►

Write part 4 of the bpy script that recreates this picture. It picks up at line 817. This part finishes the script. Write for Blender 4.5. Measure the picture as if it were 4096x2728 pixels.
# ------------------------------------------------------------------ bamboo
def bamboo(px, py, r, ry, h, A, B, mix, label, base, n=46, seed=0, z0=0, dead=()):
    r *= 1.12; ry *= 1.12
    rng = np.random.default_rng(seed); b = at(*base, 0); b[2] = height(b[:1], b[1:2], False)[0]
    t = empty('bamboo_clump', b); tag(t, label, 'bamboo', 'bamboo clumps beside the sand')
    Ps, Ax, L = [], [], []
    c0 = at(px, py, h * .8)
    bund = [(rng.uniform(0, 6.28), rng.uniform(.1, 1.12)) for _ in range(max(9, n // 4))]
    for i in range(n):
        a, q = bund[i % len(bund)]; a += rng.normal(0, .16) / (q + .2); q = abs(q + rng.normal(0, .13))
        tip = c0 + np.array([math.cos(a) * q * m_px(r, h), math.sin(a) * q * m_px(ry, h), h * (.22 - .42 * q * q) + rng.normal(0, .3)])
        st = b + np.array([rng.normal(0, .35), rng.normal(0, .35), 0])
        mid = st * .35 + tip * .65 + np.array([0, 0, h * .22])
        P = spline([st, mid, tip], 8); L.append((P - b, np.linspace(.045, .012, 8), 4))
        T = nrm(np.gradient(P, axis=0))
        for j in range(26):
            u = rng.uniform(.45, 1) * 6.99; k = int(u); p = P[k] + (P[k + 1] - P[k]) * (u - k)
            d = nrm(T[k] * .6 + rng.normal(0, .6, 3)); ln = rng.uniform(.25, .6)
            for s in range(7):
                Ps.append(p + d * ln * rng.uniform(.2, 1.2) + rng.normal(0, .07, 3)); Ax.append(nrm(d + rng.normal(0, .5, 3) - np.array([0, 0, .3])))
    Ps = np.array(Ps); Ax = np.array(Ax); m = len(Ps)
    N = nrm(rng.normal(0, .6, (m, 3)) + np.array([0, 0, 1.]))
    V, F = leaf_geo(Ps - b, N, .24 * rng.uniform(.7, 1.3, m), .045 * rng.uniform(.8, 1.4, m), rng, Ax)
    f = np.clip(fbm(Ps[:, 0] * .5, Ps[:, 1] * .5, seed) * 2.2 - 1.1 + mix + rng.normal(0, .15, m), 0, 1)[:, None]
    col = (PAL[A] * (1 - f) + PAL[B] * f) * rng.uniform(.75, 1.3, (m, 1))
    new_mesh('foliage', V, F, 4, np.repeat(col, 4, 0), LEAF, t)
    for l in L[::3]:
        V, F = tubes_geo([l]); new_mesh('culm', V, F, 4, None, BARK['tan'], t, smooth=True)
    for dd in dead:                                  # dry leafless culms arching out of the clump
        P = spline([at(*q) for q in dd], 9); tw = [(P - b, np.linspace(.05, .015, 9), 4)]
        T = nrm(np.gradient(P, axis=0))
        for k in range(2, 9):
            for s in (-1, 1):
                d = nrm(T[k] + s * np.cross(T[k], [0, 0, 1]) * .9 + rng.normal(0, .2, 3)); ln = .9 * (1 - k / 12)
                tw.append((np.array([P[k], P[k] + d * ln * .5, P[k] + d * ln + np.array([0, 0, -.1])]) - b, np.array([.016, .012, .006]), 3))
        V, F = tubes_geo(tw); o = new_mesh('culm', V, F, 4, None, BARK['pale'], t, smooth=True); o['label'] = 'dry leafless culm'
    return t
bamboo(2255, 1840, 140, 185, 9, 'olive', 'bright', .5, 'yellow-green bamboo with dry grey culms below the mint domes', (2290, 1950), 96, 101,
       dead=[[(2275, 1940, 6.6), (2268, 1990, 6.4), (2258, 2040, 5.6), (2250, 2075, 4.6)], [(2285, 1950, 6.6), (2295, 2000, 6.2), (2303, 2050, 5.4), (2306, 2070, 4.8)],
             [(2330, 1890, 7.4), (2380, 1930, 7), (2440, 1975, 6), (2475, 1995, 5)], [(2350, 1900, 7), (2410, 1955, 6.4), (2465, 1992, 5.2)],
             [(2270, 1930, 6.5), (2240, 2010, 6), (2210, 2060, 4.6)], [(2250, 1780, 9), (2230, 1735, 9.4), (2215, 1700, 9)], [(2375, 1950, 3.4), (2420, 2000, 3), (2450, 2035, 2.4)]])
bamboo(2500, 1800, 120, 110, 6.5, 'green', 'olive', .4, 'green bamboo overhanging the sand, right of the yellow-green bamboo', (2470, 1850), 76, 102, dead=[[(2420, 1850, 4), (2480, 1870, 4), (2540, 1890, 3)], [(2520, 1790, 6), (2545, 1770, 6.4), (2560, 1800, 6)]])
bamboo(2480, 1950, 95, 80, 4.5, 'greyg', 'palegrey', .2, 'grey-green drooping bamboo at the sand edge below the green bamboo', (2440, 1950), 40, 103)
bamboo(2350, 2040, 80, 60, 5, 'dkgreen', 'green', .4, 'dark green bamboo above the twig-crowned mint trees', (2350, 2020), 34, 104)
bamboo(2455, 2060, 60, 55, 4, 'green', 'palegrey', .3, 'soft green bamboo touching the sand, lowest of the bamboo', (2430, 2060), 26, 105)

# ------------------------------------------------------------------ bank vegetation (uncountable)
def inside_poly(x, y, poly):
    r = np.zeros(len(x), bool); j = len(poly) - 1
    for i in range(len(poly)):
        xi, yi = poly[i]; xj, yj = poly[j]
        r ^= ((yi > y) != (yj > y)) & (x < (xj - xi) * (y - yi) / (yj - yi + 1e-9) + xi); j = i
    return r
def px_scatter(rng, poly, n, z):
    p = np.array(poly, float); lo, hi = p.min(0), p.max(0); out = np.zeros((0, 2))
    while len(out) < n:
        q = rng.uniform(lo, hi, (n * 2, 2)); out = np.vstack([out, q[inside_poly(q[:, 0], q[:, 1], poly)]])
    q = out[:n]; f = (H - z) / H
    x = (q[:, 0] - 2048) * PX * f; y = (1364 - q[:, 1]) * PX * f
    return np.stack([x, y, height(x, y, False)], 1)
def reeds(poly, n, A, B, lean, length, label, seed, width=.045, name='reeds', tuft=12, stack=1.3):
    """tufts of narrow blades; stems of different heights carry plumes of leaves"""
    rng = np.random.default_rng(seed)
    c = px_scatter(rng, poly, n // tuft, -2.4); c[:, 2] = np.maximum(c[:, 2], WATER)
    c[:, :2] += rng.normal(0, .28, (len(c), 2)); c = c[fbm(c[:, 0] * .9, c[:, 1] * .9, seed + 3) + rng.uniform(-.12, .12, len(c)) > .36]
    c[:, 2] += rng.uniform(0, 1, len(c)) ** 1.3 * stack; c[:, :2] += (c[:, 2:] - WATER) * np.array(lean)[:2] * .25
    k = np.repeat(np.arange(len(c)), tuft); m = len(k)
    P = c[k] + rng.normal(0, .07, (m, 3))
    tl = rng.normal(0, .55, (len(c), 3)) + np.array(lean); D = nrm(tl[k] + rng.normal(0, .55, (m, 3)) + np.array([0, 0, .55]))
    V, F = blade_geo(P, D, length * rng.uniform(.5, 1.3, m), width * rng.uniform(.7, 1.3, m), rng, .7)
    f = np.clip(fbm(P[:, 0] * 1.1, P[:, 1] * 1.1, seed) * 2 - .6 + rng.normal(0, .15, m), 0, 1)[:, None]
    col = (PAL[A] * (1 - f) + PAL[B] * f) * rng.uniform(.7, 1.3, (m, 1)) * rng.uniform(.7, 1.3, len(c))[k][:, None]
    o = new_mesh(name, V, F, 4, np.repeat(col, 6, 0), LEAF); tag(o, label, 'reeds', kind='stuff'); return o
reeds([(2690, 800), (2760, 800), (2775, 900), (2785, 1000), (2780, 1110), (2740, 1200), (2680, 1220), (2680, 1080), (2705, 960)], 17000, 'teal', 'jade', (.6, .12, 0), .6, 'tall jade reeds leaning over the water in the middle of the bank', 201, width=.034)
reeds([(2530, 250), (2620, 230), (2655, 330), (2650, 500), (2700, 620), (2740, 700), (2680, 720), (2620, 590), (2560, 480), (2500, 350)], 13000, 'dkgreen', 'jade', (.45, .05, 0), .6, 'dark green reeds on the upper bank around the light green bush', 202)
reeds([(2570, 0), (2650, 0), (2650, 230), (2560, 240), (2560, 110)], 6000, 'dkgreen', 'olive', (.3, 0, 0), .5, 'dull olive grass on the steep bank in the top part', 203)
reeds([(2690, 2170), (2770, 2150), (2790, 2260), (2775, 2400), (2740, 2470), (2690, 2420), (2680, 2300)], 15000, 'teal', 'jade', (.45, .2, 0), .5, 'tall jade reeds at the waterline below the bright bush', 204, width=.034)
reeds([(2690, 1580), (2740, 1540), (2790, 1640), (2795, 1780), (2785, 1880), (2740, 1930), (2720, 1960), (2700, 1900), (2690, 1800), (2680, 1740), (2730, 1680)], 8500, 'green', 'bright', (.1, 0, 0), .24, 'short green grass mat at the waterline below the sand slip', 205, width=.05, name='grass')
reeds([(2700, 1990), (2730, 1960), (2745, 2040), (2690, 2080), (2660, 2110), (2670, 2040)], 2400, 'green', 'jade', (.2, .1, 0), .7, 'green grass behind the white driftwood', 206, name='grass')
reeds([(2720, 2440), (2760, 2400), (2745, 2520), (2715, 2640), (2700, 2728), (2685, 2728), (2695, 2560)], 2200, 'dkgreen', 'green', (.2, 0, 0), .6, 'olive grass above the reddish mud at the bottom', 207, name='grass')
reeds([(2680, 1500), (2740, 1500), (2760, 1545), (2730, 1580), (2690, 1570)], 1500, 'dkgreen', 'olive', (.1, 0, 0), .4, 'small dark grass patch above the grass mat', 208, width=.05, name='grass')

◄

Task to complete
Look over the material above and show each line where "part" appears.

Output below
Write part 4 of the bpy script that recreates this picture. It picks up at line 817. This part finishes the script. Write for Blender 4.5. Measure the picture as if it were 4096x2728 pixels.
reeds([(2570, 0), (2650, 0), (2650, 230), (2560, 240), (2560, 110)], 6000, 'dkgreen', 'olive', (.3, 0, 0), .5, 'dull olive grass on the steep bank in the top part', 203)